The longer we postpone or deny the kind of systemic change needed to create a fairer, healthier world, the bigger and more overwhelming the task gets.
I have written a lot about this and the state of denial that paralyses so many of us, so I have been interested to see studies coming out recently that look at the issue of how the emotions and psyche influence how we act (or don’t).
A recent study, for example, looked at why people who are stressed make bad food choices. It’s because when we are stressed we just want relief, quickly. Stress makes us forget about the future and seek short-term comfort. I suspect that would hold true for issues beyond food. A stressed populace is one that simply can’t focus on the bigger picture or the longer-term. Which is why we take quick-fix drugs, or vote for pandering politicians.
Another recent study found that people who feel powerless actually see the world differently, and find simple tasks to be more physically challenging than those with a greater sense of personal and social power.
This emotional and psychological sense of powerlessness manifested in a physically interesting way: the more personally and socially powerless a person felt, the heavier objects appeared to weigh.
In another recent European study scientists found that merely perceiving yourself as poor has a direct effect on your health.
Those who believed they were poor – whether this was objectively true or not – got sick 38% more often, suffered 48% more health setbacks and were up to 40% more likely to die earlier than those who did not.

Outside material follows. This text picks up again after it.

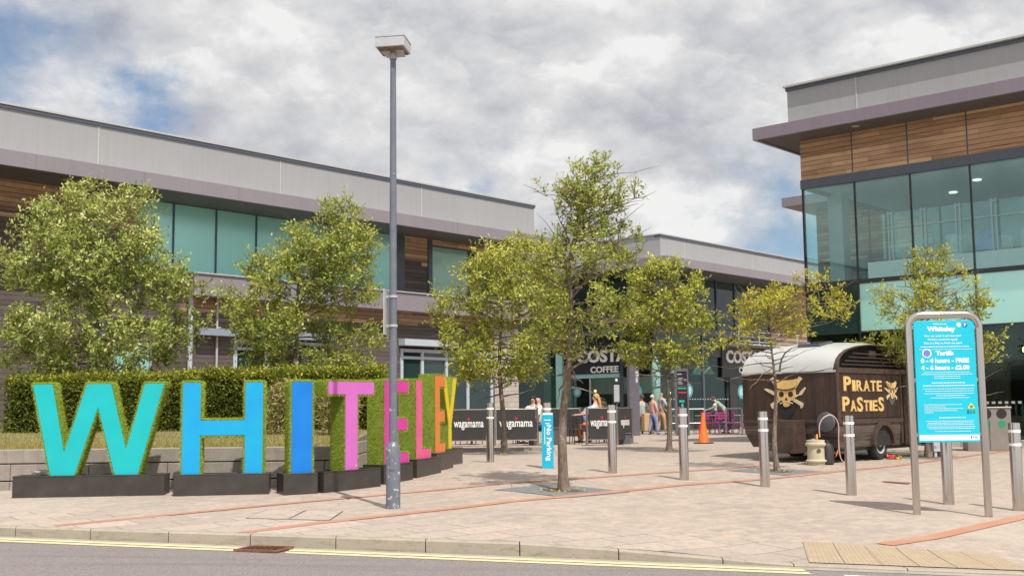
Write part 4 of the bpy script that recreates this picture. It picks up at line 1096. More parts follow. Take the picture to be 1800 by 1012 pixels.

Poverty, related to income and wealth, has long been used to assess people’s risk of illness. But, the researchers say, this is not enough; self-perception must now be figured into the equation.
While the study looked at older people, these mental gymnastics are true for us all: we become the stories that we tell ourselves.
If we think we are powerless (or ‘old’ or ‘fat’ or anything else negative), that is what we will be. So this week’s challenge – for myself and everyone else – is: change the narrative (or as our new weekly life coaching series suggests, Change Your Life).
One of the great things about being human is that we get to choose. We can choose health; we can choose to feel powerful; we can choose redemption. We can choose to turn off the TV, or not to buy or eat things that are bad for us or for the planet. We can choose better words to describe ourselves, our situation and our roles in the wider world.
Like the TV hoarders, sometimes we just have to grit our teeth and begin the task.
So…how will you re-write the narrative of your life?